To keep growth at 5 per cent, Premier Li Qiang told the National People's Congress that the government would issue new treasury bonds to support consumer goods trade-in programmes. The deficit-to-GDP ratio rises to 4 per cent. In 2025, spending in education and scientific research will rise while defence spending is set to grow by 7.2 per cent.

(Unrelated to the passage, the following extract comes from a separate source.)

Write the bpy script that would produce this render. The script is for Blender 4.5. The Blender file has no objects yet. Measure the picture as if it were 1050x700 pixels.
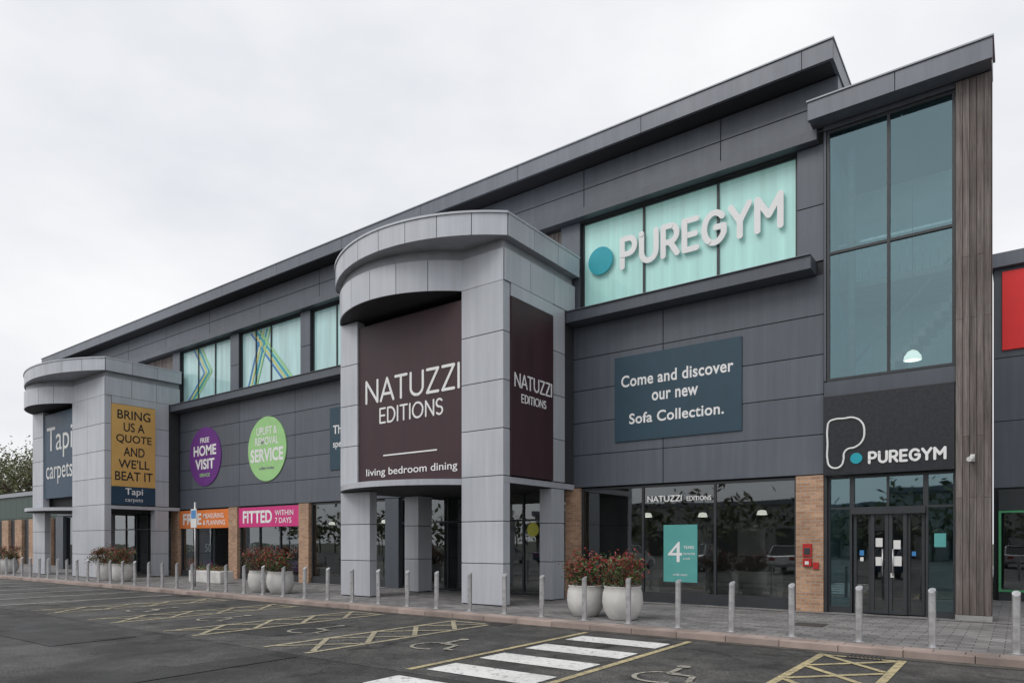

China’s response to Trump's new tariffs is for now limited to US agricultural products.

Beijing (AsiaNews/Agencies) – Premier Li Qiang today presented the government’s budget report at the inaugural session of the annual National People's Congress (NPC), the second of the Two Sessions currently underway in Beijing, the most important annual political event in the People's Republic of China.

In his address, the premier said that the government will support the Chinese economy by bringing the deficit-to-GDP ratio to 4 per cent, one percentage point more than the previous year, and by issuing “Ultra-long special treasury bonds totaling 300 billion yuan (US$ 41.3 billion) [. . .] to support consumer goods trade-in programs”.

The measures announced are a confirmation that, notwithstanding a 5 per cent growth target, the country is facing economic difficulties.

Beijing has had to deal for some time with rising youth unemployment and a slowdown in domestic demand, with the trade war with Washington picking up, as the US targets imports from China.

Li’s plans call for the creation of about 12 million new jobs in Chinese cities, while keeping inflation to 2 per cent. But Trump’s tariffs, which are already dragging down Asian stock markets, are a source of great concern in the Chinese capital.

“Internationally, changes unseen in a century are unfolding across the world at a faster pace,” reads the government’s working report presented to delegates to the National People's Congress.

“[U]nilateralism and protectionism are on the rise," it warns, noting that, “Domestically, the foundation for China’s sustained economic recovery and growth is not strong enough.”

Following the US tariff on Monday, China announced yesterday its own retaliatory measures against, saying that it “ready to fight to the end” over trade war.

China will impose tariffs of up to 15 per cent on a range of US agricultural products, including soybeans, pork and wheat, starting early next week.

Many analysts, however, consider it a relatively restrained response to Trump's all-encompassing tariffs.

As in previous years, the budget report to the NPC was also an opportunity to announce a new increase in defence spending, 7.2 per cent for 2025, raising concerns in the region over China’s military build-up over the years.

The defence budget is not alone in getting more money; investments are also increasing in education (+5 per cent) and scientific research and new technologies (+10 per cent).